I know these feelings, the dream that starts with a memory of the experiences I hated and in my dream I try to adjust the ending, thinking the pain of the incident will disappear if I can just change the outcome, but I always wake up confused and unsure.

I have the nightmares; the nightmares where I’m naked and running from my husband and unknown men, the chase that takes me over fences and walls and through strangers’ yards; the chase that lasts for hours and I never get away and the nightmares where I am so angry and I swing baseball bats and destroy everything in my dream, everything that belongs to my husband, his collection of rusty old classics- the red 1968 Plymouth Barracuda, his favorite; the dresser that I left behind for him that sat up against the wall that I also pounded with holes and anything else left in the room where he alone now resides. And sometimes I beat him with tennis rackets and baseball bats or destroy things with sledge hammers. I wake up so angry with the smothering weight of an elephant on my chest, the air too heavy and hot to inhale

I have flashbacks too, non-sequential, inexorable flashbacks that sometimes occur in the movie theater or while I’m alone in my car or while I’m watching a TV commercial or if a simple word someone says brings back a memory or a feeling or sometimes without any prompting at all.
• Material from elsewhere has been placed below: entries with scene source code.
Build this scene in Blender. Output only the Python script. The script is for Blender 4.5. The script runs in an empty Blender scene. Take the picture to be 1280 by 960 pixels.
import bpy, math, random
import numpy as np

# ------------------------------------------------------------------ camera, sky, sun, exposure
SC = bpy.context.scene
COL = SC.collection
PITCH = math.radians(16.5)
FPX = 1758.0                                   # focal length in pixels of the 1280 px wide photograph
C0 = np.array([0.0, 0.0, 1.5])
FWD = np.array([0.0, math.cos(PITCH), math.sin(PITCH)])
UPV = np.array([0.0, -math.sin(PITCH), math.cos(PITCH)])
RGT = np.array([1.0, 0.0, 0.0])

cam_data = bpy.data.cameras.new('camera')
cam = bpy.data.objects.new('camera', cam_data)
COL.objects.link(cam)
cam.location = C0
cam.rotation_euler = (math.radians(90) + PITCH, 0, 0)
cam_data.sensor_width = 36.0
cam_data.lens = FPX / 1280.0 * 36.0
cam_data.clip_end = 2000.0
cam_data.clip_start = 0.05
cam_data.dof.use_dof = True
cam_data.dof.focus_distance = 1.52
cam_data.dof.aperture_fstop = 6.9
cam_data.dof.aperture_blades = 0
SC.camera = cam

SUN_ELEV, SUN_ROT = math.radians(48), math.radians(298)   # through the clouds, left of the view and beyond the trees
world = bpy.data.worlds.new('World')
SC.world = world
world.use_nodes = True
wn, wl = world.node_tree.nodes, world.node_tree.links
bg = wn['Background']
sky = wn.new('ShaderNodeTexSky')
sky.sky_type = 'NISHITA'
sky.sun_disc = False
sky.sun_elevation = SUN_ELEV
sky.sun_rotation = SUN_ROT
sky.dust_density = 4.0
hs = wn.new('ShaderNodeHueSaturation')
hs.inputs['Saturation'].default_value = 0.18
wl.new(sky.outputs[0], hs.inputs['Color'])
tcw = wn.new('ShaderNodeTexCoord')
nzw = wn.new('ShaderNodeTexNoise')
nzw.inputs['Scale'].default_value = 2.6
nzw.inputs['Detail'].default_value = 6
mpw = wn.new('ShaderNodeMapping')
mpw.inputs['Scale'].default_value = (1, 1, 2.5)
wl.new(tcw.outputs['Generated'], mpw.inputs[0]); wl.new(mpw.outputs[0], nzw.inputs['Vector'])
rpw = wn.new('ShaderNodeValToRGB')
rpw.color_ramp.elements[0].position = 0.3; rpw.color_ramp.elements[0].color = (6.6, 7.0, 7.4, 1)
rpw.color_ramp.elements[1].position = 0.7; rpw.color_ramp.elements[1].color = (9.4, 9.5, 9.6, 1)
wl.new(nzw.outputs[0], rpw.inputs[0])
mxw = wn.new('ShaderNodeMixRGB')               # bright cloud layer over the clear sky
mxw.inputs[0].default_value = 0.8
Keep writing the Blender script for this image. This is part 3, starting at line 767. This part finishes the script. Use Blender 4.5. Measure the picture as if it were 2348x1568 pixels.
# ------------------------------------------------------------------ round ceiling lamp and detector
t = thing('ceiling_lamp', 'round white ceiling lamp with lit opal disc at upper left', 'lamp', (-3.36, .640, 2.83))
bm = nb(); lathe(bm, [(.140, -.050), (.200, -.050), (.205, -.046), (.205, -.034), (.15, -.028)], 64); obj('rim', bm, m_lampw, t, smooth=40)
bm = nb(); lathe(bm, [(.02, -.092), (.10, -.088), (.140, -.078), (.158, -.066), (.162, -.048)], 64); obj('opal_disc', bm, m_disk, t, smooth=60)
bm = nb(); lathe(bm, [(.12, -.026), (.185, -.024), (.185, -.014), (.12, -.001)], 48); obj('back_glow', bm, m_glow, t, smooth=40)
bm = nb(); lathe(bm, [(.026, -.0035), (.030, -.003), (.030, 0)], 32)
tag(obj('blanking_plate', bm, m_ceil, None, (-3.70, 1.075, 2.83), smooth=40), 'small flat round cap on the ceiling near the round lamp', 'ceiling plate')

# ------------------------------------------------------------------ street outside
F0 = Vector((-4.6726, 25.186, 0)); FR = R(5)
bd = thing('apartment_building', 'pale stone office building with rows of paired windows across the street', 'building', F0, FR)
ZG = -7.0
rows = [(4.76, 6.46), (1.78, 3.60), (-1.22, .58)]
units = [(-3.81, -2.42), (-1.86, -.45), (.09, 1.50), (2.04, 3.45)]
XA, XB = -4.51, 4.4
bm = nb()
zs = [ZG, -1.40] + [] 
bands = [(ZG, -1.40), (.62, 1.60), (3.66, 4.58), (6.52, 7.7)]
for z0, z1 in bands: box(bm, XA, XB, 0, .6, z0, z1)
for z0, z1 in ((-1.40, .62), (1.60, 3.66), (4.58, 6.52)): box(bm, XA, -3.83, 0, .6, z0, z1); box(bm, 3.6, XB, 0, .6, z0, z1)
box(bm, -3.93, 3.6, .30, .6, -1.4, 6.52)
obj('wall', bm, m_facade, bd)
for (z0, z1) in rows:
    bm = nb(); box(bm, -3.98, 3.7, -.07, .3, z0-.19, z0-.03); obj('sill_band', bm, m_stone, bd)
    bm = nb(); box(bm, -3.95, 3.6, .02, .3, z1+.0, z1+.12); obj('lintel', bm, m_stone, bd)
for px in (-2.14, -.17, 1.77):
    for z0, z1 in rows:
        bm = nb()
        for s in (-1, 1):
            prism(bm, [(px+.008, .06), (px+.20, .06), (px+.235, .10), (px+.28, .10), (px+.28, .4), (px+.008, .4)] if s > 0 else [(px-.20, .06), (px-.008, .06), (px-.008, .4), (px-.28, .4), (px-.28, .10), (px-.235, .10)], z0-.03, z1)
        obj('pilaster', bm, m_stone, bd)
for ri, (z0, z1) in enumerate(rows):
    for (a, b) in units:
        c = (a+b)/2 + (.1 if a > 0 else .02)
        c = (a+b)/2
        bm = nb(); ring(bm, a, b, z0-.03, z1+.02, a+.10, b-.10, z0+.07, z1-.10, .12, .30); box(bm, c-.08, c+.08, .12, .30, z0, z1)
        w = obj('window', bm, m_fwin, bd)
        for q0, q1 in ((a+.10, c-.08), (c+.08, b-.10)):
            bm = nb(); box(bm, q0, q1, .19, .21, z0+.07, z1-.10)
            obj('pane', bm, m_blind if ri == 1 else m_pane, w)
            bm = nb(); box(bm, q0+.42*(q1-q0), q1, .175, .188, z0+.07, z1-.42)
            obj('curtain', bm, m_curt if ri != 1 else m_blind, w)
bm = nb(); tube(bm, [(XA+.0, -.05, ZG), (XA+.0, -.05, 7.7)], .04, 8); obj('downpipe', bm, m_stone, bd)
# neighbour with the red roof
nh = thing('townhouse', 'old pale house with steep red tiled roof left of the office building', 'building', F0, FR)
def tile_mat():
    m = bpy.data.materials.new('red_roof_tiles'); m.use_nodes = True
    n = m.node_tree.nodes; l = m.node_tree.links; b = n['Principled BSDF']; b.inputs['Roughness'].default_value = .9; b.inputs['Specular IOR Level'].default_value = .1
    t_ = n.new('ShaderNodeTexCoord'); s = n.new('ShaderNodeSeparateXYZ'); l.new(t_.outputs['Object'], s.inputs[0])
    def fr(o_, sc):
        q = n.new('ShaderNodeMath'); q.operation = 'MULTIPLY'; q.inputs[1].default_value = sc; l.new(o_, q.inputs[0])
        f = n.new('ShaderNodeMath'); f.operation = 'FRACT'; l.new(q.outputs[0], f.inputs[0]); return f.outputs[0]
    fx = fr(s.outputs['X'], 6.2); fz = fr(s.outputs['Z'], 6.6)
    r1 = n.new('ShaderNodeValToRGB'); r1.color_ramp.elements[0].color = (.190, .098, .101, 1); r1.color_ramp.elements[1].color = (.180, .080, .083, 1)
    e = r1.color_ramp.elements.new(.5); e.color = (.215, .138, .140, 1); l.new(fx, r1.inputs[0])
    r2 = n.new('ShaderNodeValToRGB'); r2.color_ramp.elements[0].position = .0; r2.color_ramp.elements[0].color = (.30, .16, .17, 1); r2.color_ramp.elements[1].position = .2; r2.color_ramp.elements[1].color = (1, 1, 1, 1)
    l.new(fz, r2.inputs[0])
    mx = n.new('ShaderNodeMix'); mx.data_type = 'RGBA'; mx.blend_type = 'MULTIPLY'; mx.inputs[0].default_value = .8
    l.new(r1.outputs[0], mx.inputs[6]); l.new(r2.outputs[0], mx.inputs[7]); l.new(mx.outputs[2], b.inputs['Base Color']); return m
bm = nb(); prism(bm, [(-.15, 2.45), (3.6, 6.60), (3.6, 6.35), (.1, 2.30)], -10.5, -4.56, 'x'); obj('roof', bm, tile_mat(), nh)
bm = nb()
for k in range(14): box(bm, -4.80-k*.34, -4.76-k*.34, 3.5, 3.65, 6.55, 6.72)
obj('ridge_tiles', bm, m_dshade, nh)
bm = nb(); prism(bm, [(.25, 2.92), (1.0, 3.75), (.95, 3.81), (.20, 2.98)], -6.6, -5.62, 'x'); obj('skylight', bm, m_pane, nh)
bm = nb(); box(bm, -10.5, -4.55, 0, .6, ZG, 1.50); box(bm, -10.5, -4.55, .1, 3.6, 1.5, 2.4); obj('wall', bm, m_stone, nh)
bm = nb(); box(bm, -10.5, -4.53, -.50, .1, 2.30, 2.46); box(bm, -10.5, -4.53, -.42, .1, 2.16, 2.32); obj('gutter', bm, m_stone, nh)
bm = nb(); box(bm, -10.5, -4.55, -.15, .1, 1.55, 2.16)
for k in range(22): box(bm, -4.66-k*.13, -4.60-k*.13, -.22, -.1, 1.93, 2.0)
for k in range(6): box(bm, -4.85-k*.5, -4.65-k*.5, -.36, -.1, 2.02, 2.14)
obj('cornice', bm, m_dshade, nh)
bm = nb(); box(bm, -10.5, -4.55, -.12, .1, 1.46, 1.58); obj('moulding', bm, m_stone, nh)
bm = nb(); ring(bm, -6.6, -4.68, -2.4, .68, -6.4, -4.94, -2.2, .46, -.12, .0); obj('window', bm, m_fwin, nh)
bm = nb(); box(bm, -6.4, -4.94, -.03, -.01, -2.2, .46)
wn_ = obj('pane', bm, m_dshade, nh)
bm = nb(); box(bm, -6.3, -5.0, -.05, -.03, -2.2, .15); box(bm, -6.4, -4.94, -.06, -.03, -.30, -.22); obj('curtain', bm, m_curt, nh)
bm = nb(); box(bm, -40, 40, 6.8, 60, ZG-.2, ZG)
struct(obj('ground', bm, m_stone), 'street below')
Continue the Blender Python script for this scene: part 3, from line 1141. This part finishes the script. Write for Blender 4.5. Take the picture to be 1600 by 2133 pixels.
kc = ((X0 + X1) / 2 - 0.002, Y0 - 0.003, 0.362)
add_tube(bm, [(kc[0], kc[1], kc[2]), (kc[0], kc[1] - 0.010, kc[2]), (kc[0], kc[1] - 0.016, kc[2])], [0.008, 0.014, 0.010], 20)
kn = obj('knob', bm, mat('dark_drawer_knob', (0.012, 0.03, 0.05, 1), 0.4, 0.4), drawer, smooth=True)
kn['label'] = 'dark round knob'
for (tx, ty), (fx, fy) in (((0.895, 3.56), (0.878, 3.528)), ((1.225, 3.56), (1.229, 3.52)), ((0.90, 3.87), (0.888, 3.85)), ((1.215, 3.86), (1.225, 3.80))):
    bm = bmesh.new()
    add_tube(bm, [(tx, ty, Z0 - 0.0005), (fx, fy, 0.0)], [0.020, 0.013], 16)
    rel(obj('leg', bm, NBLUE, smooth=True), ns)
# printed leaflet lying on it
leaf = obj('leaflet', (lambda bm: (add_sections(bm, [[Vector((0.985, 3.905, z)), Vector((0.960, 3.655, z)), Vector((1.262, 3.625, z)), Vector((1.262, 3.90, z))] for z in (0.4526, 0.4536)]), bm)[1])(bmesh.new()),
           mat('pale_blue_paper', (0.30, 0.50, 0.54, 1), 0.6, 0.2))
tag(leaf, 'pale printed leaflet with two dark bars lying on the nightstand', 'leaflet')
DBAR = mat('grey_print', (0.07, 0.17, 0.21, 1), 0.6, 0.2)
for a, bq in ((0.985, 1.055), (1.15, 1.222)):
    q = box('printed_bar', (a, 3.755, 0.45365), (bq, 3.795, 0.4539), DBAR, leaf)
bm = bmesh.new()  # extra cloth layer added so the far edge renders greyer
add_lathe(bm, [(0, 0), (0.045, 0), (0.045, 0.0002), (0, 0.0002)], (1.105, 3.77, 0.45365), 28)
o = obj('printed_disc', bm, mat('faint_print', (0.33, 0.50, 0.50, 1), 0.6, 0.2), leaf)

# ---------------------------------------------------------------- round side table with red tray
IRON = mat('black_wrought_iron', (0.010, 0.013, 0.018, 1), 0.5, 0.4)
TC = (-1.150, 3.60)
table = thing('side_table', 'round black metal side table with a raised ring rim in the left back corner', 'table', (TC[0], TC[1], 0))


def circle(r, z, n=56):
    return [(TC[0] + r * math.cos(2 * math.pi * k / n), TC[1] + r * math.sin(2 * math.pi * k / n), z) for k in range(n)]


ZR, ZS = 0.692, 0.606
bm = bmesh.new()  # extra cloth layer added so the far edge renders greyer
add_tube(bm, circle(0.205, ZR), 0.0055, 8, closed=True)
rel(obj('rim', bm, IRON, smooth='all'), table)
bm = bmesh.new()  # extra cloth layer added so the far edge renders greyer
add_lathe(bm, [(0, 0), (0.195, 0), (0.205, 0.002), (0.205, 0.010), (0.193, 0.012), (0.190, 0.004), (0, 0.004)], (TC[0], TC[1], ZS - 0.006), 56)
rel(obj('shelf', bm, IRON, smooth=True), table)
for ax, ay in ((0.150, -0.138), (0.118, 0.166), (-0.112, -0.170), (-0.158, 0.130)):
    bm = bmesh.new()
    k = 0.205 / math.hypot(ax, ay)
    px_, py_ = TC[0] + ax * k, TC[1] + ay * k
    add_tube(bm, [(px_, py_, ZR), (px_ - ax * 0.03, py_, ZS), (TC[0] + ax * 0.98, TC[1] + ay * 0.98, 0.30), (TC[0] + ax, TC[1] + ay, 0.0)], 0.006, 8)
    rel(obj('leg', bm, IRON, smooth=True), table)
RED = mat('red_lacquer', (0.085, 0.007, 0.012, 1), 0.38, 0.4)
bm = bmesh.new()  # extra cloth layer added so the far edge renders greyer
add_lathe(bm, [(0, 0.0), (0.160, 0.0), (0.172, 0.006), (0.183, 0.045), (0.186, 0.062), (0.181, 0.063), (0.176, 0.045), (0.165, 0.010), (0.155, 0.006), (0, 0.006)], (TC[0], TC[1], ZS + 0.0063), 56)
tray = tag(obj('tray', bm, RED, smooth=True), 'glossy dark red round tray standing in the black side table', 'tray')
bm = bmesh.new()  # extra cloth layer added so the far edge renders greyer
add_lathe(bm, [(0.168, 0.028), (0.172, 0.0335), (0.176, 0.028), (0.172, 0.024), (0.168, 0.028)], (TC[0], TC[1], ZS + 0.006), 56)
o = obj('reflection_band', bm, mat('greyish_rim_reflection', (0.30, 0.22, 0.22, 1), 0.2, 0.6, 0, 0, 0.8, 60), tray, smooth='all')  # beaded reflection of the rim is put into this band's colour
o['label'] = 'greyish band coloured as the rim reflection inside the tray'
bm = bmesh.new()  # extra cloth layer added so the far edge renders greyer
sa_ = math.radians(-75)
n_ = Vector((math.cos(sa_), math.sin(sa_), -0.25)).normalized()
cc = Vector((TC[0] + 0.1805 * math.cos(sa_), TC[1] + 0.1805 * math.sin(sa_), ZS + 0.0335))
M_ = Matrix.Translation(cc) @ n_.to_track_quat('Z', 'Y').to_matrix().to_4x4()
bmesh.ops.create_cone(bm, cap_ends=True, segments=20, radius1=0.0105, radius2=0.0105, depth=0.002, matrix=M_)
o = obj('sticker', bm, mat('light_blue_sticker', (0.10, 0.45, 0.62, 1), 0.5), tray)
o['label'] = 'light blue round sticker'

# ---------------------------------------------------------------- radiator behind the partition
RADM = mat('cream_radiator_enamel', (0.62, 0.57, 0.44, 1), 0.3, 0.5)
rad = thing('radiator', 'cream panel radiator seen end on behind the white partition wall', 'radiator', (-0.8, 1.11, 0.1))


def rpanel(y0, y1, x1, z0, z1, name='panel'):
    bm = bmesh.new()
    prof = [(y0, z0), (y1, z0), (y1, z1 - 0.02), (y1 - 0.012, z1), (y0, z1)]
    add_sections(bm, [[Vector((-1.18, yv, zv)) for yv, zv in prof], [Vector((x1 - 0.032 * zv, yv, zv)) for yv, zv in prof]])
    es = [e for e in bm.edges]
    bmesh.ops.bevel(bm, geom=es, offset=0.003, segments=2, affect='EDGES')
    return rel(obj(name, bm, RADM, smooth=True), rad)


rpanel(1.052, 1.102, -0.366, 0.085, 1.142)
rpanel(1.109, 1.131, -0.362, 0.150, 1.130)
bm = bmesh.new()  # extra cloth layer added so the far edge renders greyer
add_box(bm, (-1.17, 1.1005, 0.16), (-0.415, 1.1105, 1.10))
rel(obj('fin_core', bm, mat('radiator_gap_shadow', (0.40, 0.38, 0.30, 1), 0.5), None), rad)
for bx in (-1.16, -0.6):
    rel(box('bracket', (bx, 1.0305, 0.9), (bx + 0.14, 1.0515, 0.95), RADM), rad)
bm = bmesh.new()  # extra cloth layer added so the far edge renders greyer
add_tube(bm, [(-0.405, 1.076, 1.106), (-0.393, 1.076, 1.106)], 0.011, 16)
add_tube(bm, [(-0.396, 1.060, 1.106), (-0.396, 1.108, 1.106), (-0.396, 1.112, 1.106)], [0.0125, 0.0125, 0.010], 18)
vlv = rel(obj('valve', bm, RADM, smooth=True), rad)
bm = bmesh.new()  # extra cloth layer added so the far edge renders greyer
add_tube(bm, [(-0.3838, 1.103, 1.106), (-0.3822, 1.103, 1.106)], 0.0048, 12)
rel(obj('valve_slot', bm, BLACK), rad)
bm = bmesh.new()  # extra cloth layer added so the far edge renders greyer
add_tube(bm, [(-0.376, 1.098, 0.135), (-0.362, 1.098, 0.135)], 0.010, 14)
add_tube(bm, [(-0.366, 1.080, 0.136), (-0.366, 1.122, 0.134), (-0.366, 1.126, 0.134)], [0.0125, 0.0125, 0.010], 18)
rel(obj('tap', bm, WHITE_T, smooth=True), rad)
The scene of reliving events that commandeers my view of the television screen or the magazine page I’m reading; the image that won’t be pushed away. It comes and my neck immediately tenses and my pulse quickens. The anxiety maps its course through my muscles doing its best to pull me into a fetal position and bringing with it the urge to crawl inside myself to tuck myself deep within my skin and the tears begin to fall and suddenly I’m sobbing because I can’t stop the film. I can’t stop the scenes from repeating over and over and over in my mind.

 

Margie announces it’s time to end the session and everyone gets up for a group hug. I silently slip behind the chairs and bolt for the door……

I can’t bear the weight of my discovery.